Task brief
Copy the records below verbatim, from the first line through the line containing "COL = S.collection", inclusive, and output nothing else.

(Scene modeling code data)
——————————

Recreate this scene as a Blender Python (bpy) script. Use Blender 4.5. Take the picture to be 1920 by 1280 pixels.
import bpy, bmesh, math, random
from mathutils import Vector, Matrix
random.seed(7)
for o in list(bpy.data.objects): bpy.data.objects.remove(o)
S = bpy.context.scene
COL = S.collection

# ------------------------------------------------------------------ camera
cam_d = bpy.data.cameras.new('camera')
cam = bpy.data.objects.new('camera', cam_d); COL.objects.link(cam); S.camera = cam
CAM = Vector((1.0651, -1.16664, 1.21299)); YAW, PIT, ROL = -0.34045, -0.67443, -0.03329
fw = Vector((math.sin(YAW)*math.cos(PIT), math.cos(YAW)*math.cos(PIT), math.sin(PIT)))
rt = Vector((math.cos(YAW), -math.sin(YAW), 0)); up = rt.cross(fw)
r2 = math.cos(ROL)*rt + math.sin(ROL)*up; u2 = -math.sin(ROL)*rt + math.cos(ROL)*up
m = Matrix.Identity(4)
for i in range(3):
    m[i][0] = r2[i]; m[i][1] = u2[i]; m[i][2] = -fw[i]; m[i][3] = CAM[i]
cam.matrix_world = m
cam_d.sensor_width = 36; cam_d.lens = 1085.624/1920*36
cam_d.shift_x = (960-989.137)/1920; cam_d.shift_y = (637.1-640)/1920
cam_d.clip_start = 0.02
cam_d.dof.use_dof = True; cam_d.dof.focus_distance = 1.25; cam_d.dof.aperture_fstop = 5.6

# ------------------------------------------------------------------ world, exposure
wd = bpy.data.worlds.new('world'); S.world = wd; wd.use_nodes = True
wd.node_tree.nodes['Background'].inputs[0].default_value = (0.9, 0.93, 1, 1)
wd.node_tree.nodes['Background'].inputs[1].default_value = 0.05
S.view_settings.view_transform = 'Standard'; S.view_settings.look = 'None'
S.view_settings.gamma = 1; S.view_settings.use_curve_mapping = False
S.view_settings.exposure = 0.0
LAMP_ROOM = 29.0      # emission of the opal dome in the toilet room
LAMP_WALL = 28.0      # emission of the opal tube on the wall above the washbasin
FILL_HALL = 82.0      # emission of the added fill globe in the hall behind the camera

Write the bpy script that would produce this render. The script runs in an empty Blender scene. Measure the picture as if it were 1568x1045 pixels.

——————————

The response
Recreate this scene as a Blender Python (bpy) script. Use Blender 4.5. Take the picture to be 1920 by 1280 pixels.
import bpy, bmesh, math, random
from mathutils import Vector, Matrix
random.seed(7)
for o in list(bpy.data.objects): bpy.data.objects.remove(o)
S = bpy.context.scene
COL = S.collection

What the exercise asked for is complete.